Hon. WILBUR D. MILLS,

DEPOSIT GUARANTY BANK & TRUST Co.,
Jackson, Miss., January 14, 1958.

Chairman, Ways and Means Committee,

House of Representatives, Washington, D. C.

DEAR MR. CHAIRMAN: I am writing of my strong support for H. R. 8702, which in my opinion, as a former comptroller of the State of Mississippi, will bring much-needed help to the growing South. Areas, such as ours, which are becoming increasingly urbanized have a relatively large volume of bonds to sell. Assistance in selling these new offerings is badly needed.

This bill will broaden the market for our bonds by attracting the funds of the investment companies. The incentive is the preservation of the tax exemption when the interest is distributed to the stockholders. This is a broad bill and only a broad bill will give us the help we need.

H. R. 8702 will cost the United States Government nothing, or at least very little, since the bonds are tax-free anyway. Moreover, anything that will help the States to better support themselves should be sanctioned by Congress, if only on the ground that it will relieve the Federal budget. Finances are growing worse all the time for the lower levels of Government and this type of legislation is not only cheap aid but very commendable in that it will stiffen local independence of Washington.

I urge the approval of this bill by your committee.

Respectfully yours,

J. W. LATHAM, Vice President.

The CHAIRMAN. Our next witness is Mr. Austin J. Tobin.

Mr. Tobin, will you please come forward and identify yourself for the record by giving your name, address, and capacity in which you

appear.

STATEMENT OF AUSTIN J. TOBIN, EXECUTIVE DIRECTOR, PORT OF NEW YORK AUTHORITY, NEW YORK CITY

Mr. TOBIN. Mr. Chairman, my name is Austin J. Tobin. I am executive director of the Port of New York Authority. I have a statement which, if the committee will grant me the privilege, I would like to submit and I will attempt to shorten it down as much as possible.

The CHAIRMAN. Without objection the statement will be included in the record and you are recognized for 10 minutes, Mr. Tobin. (Mr. Tobin's prepared statement follows:)

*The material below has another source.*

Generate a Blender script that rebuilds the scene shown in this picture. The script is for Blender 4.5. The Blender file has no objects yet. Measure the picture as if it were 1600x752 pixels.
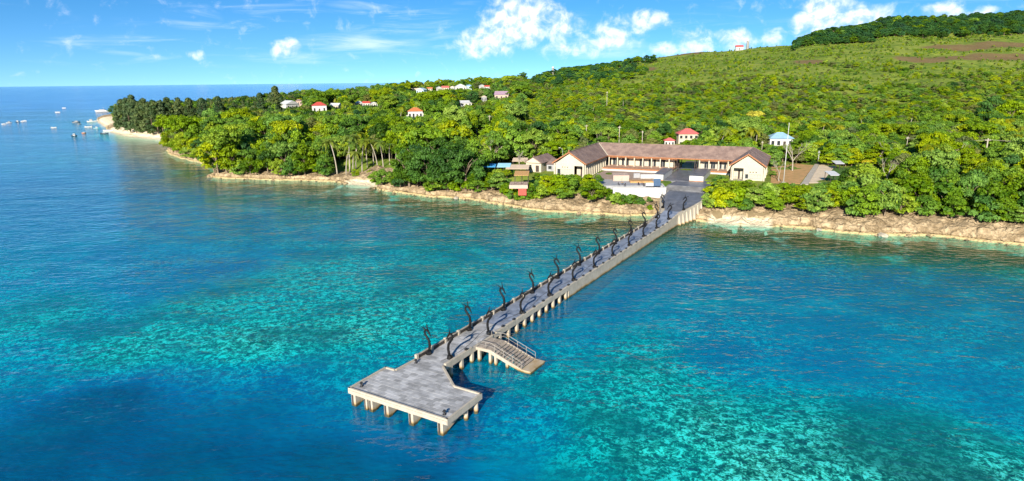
import bpy, math, random
import numpy as np
from mathutils import Vector, Matrix, Euler

# ------------------------------------------------------------------ camera
sc = bpy.context.scene
F, CAMH = 980.0, 35.0                     # focal length in photo pixels, drone height in metres
ROLL = math.atan(0.0104)
PITCH = math.atan((376.0 - 127.0) / F)
cam_d = bpy.data.cameras.new('camera'); cam = bpy.data.objects.new('camera', cam_d)
sc.collection.objects.link(cam); sc.camera = cam
cam_d.sensor_width = 36.0; cam_d.lens = 36.0 * F / 1600.0
cam_d.clip_start = 0.5; cam_d.clip_end = 120000.0
cam.matrix_world = Matrix.Translation((0, 0, CAMH)) @ Matrix.Rotation(math.radians(90) - PITCH, 4, 'X') @ Matrix.Rotation(-ROLL, 4, 'Z')

# ------------------------------------------------------------------ sky, sun, exposure
SUN_AZ, SUN_EL = math.radians(195.5), math.radians(23.0)     # low sun behind the camera
world = bpy.data.worlds.new('World'); sc.world = world; world.use_nodes = True
sun_d = bpy.data.lights.new('sun', 'SUN'); sun = bpy.data.objects.new('sun', sun_d); sc.collection.objects.link(sun)
sun_d.energy = 4.9; sun_d.angle = math.radians(0.5); sun_d.color = (1.0, 0.93, 0.80)
_l = Vector((-math.sin(SUN_AZ) * math.cos(SUN_EL), -math.cos(SUN_AZ) * math.cos(SUN_EL), -math.sin(SUN_EL)))
sun.rotation_euler = _l.to_track_quat('-Z', 'Y').to_euler()
sc.view_settings.view_transform = 'Standard'; sc.view_settings.look = 'None'
sc.view_settings.exposure = 1.15; sc.view_settings.gamma = 1.0
sc.view_settings.use_curve_mapping = False
sc.cycles.use_denoising = True
sc.cycles.use_adaptive_sampling = True; sc.cycles.adaptive_threshold = 0.014; sc.cycles.adaptive_min_samples = 24
sc.cycles.max_bounces = 8; sc.cycles.transparent_max_bounces = 12
sc.cycles.diffuse_bounces = 3; sc.cycles.glossy_bounces = 3
sc.cycles.sample_clamp_indirect = 8.0

class NT:
    """small node-tree writer"""
    def __init__(s, nt): s.nt = nt; nt.nodes.clear()
    def n(s, typ, **kw):
        nd = s.nt.nodes.new(typ)
        for k, v in kw.items():
            if k == 'ins':
                for i, val in v.items():
                    if isinstance(val, bpy.types.NodeSocket): s.nt.links.new(val, nd.inputs[i])
                    else: nd.inputs[i].default_value = val
            else: setattr(nd, k, v)
        return nd
    def m(s, op, a, b=None, c=None, clamp=False):
        ins = {0: a}
        if b is not None: ins[1] = b
        if c is not None: ins[2] = c
        return s.n('ShaderNodeMath', operation=op, use_clamp=clamp, ins=ins).outputs[0]
    def mix(s, f, a, b, mode='MIX'):
        nd = s.n('ShaderNodeMix', data_type='RGBA', blend_type=mode)
        for i, v in ((0, f), (6, a), (7, b)):
            if isinstance(v, bpy.types.NodeSocket): s.nt.links.new(v, nd.inputs[i])
            else: nd.inputs[i].default_value = v
        return nd.outputs[2]
    def ramp(s, f, stops, interp='LINEAR'):
        nd = s.n('ShaderNodeValToRGB', ins={0: f}); cr = nd.color_ramp; cr.interpolation = interp
        while len(cr.elements) < len(stops): cr.elements.new(0.5)
        for e, (p, c) in zip(cr.elements, stops): e.position = p; e.color = c if len(c) == 4 else (*c, 1)
        return nd.outputs[0]
    def noise(s, vec, scale, detail=4, rough=0.55, dist=0.0):
        nd = s.n('ShaderNodeTexNoise', ins={'Scale': scale, 'Detail': detail, 'Roughness': rough, 'Distortion': dist})
        if vec is not None: s.nt.links.new(vec, nd.inputs['Vector'])
        return nd.outputs[0]
    def sstep(s, v, a, b):
        return s.n('ShaderNodeMapRange', interpolation_type='SMOOTHSTEP', ins={0: v, 1: a, 2: b, 3: 0.0, 4: 1.0}).outputs[0]
    def link(s, a, b): s.nt.links.new(a, b)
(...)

STATEMENT OF AUSTIN J. TOBIN, EXECUTIVE DIRECTOR OF THE PORT OF NEW YORK AUTHORITY, IN OPPOSITION TO H. R. 8702

I am the executive director of the Port of New York Authority, the joint instrumentality of the States of New York and New Jersey which is responsible for the financing, construction, and operation of public transportation and terminal facilities in the port district of New York and northern New Jersey. Our projects must be self-supporting and are financed by the public sale of revenue bonds which are based upon the pledge of the revenues we receive from the operation of our terminal and transportation facilities. We have no power to tax nor to pledge the credit of the two States. Over the past 30 years we have sold over a billion dollars worth of revenue bonds. Last year we sold 125 million; and this year we will have to market some 150 million, of which the first 40 million were sold just the day before yesterday.

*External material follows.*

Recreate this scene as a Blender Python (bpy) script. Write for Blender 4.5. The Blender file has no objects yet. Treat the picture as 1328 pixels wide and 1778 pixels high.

I appear here in opposition to H. R. 8702. In expressing that opposition I wish to make a sharp distinction between H. R. 8702, which I oppose, and H. R. 8810, 8811, and 8812 to which I have no opposition.

My objection to H. R. 8702 is that it singles out personal holding corporations for special and beneficial treatment for which they have no equitable claim and which will nevertheless result in a heavy loss of Federal revenue. No such loss of Federal revenue is involved in H. R. 8810, 8811, or 8812.

Over the past 20 years I have had the privilege of appearing before this committee in support of the continued exemption of the interest on State and municipal bonds. This is unqualifiedly my position here today. In fact, I am here today because I believe it is in the national interest and in the interest of the States and the cities that our State and local securities maintain their position of constitutional immunity from Federal taxation. I had the privilege of submitting the case of the States and cities in support of that immunity not only to this committee but also to the Senate Finance Committee in 1939, 1942, and 1951. I was of counsel in the test cases which went to the Supreme Court of the United States in 1945 and in which the constitutional immunity of our State and municipal bonds was confirmed. Over the period of the past 20 years I have served as secretary and now as chairman of the conference on State defense which, throughout that time, has coordinated the efforts of State and municipal officers in defense of that basic immunity.